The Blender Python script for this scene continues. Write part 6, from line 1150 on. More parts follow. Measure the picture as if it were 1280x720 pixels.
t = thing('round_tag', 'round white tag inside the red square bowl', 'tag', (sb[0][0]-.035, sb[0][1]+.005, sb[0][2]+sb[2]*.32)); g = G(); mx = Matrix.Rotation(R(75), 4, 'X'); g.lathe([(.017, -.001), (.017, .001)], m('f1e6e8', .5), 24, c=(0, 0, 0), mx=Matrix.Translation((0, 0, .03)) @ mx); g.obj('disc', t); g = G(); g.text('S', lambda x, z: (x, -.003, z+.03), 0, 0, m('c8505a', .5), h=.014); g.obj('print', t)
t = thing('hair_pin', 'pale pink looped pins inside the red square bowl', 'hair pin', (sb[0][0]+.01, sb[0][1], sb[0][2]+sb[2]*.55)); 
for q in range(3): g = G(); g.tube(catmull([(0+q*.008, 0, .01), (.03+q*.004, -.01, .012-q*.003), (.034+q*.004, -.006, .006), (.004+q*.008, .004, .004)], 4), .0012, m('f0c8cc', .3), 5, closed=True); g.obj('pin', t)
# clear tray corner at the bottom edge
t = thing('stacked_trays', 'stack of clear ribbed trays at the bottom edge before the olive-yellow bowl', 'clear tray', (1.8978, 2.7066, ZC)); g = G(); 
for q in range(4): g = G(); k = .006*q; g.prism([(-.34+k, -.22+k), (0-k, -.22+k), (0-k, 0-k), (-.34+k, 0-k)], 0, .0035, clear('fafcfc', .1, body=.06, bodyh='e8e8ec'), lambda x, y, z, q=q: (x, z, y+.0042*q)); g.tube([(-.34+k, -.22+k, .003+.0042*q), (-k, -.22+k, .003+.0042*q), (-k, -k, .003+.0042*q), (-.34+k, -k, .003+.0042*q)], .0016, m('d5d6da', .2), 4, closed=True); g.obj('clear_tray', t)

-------

* Instructions for the task
Hand back the material above in full, exactly as written.

* Answer to the exercise
The Blender Python script for this scene continues. Write part 6, from line 1150 on. More parts follow. Measure the picture as if it were 1280x720 pixels.
t = thing('round_tag', 'round white tag inside the red square bowl', 'tag', (sb[0][0]-.035, sb[0][1]+.005, sb[0][2]+sb[2]*.32)); g = G(); mx = Matrix.Rotation(R(75), 4, 'X'); g.lathe([(.017, -.001), (.017, .001)], m('f1e6e8', .5), 24, c=(0, 0, 0), mx=Matrix.Translation((0, 0, .03)) @ mx); g.obj('disc', t); g = G(); g.text('S', lambda x, z: (x, -.003, z+.03), 0, 0, m('c8505a', .5), h=.014); g.obj('print', t)
t = thing('hair_pin', 'pale pink looped pins inside the red square bowl', 'hair pin', (sb[0][0]+.01, sb[0][1], sb[0][2]+sb[2]*.55)); 
for q in range(3): g = G(); g.tube(catmull([(0+q*.008, 0, .01), (.03+q*.004, -.01, .012-q*.003), (.034+q*.004, -.006, .006), (.004+q*.008, .004, .004)], 4), .0012, m('f0c8cc', .3), 5, closed=True); g.obj('pin', t)
# clear tray corner at the bottom edge
t = thing('stacked_trays', 'stack of clear ribbed trays at the bottom edge before the olive-yellow bowl', 'clear tray', (1.8978, 2.7066, ZC)); g = G(); 
for q in range(4): g = G(); k = .006*q; g.prism([(-.34+k, -.22+k), (0-k, -.22+k), (0-k, 0-k), (-.34+k, 0-k)], 0, .0035, clear('fafcfc', .1, body=.06, bodyh='e8e8ec'), lambda x, y, z, q=q: (x, z, y+.0042*q)); g.tube([(-.34+k, -.22+k, .003+.0042*q), (-k, -.22+k, .003+.0042*q), (-k, -k, .003+.0042*q), (-.34+k, -k, .003+.0042*q)], .0016, m('d5d6da', .2), 4, closed=True); g.obj('clear_tray', t)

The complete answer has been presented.